◆ **Aim**
Write the listing out again, all of it, word for word.

◆ **Provided data**

++++

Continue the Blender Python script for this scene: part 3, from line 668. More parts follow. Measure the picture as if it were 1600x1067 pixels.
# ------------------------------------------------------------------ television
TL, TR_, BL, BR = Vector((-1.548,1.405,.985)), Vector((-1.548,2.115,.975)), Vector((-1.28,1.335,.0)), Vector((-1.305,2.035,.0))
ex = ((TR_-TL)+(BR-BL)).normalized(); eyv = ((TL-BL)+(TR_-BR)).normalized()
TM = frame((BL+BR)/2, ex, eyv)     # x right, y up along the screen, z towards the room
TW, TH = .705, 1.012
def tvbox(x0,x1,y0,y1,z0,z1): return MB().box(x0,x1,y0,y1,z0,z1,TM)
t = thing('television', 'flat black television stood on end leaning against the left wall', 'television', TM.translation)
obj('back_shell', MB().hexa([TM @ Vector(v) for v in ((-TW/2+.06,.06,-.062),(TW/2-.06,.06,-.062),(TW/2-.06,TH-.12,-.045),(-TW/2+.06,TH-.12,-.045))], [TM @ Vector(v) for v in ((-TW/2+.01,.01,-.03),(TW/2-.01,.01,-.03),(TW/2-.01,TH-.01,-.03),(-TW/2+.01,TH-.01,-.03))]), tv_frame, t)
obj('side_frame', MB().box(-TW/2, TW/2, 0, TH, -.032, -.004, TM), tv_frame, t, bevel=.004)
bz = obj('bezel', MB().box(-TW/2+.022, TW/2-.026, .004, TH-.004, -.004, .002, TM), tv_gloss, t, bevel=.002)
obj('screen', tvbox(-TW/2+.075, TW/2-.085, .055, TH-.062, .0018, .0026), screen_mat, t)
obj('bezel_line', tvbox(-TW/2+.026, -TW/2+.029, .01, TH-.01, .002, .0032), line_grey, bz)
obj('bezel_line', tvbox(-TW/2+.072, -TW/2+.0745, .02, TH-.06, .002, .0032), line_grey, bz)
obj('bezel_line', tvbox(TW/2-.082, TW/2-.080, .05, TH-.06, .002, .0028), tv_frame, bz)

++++

◆ **Exercise response**
Continue the Blender Python script for this scene: part 3, from line 668. More parts follow. Measure the picture as if it were 1600x1067 pixels.
# ------------------------------------------------------------------ television
TL, TR_, BL, BR = Vector((-1.548,1.405,.985)), Vector((-1.548,2.115,.975)), Vector((-1.28,1.335,.0)), Vector((-1.305,2.035,.0))
ex = ((TR_-TL)+(BR-BL)).normalized(); eyv = ((TL-BL)+(TR_-BR)).normalized()
TM = frame((BL+BR)/2, ex, eyv)     # x right, y up along the screen, z towards the room
TW, TH = .705, 1.012
def tvbox(x0,x1,y0,y1,z0,z1): return MB().box(x0,x1,y0,y1,z0,z1,TM)
t = thing('television', 'flat black television stood on end leaning against the left wall', 'television', TM.translation)
obj('back_shell', MB().hexa([TM @ Vector(v) for v in ((-TW/2+.06,.06,-.062),(TW/2-.06,.06,-.062),(TW/2-.06,TH-.12,-.045),(-TW/2+.06,TH-.12,-.045))], [TM @ Vector(v) for v in ((-TW/2+.01,.01,-.03),(TW/2-.01,.01,-.03),(TW/2-.01,TH-.01,-.03),(-TW/2+.01,TH-.01,-.03))]), tv_frame, t)
obj('side_frame', MB().box(-TW/2, TW/2, 0, TH, -.032, -.004, TM), tv_frame, t, bevel=.004)
bz = obj('bezel', MB().box(-TW/2+.022, TW/2-.026, .004, TH-.004, -.004, .002, TM), tv_gloss, t, bevel=.002)
obj('screen', tvbox(-TW/2+.075, TW/2-.085, .055, TH-.062, .0018, .0026), screen_mat, t)
obj('bezel_line', tvbox(-TW/2+.026, -TW/2+.029, .01, TH-.01, .002, .0032), line_grey, bz)
obj('bezel_line', tvbox(-TW/2+.072, -TW/2+.0745, .02, TH-.06, .002, .0032), line_grey, bz)
obj('bezel_line', tvbox(TW/2-.082, TW/2-.080, .05, TH-.06, .002, .0028), tv_frame, bz)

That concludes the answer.